Mothers Have Many Hands

23/01/2012
Fr. Jose Kaimlett

Mothers Have Many Hands

The composition book in which the following essay was written by a sixth grade girl is turning brown. It was written by 10 year-old Christine as a homework exercise just 40 years ago. It was so good that the teacher read it to the entire class.

Here it is: “My Mother’s Hands. In one hand my mother holds the frying pan and cooks. With the other she’s cleaning off the table with the dish cloth. With one hand she’s giving a drink to the baby; with the other she’s preparing supper for Dad and all of us children.

With one hand she is giving a beggar at the door some morsels to eat; with the other she is fingering her rosary beads and praying.”

As the teacher was reading the unusual composition, the students in class began to laugh. She herself was tempted to, but asked the girl, “But, Christine, how many hands does your mother have, anyway?”

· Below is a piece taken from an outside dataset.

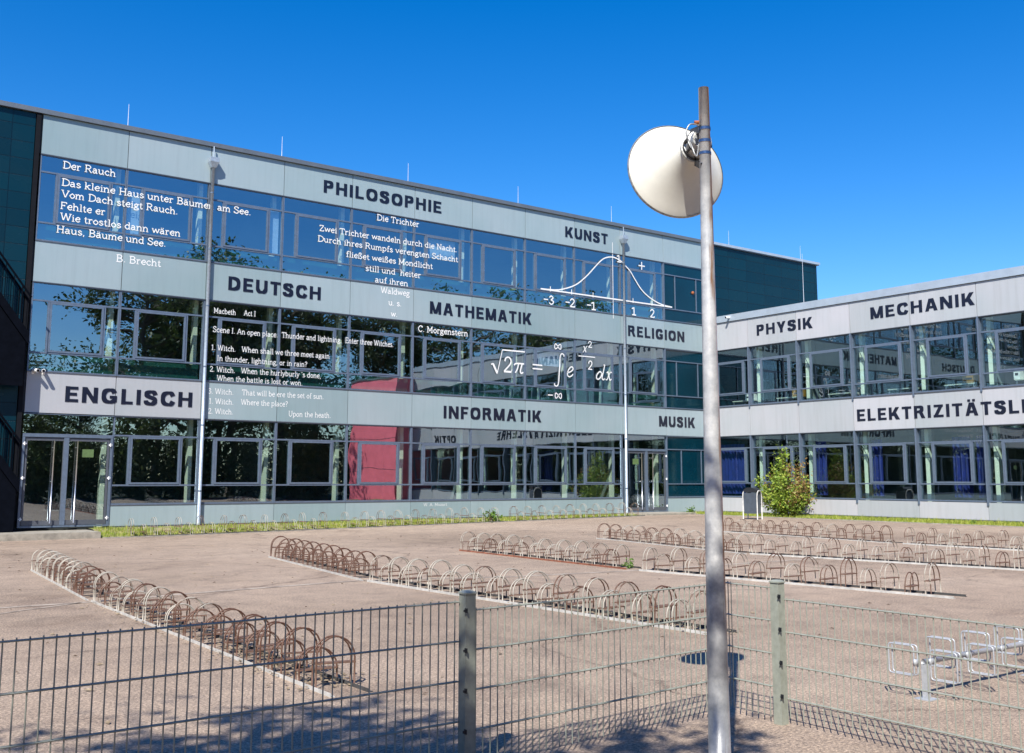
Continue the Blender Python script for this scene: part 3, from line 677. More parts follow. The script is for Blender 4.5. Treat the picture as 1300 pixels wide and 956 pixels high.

Christine was in no way embarrassed by the question. She stood up and recited the following almost as a litany: “My mother has two hands for my father, two hands for each of us seven children, two hands for the servant girl, two hands for the cattle in their stalls, two hands for all poor people, two hands for God, when she prays …. and two more whenever and wherever there is need – All told she has 26 hands.”

Suddenly all went silent in the classroom; the teacher then said, “And you, Christine, have written the best composition.”

– Josef Konrad Scheubner

“God could not be everywhere, so he created mothers.”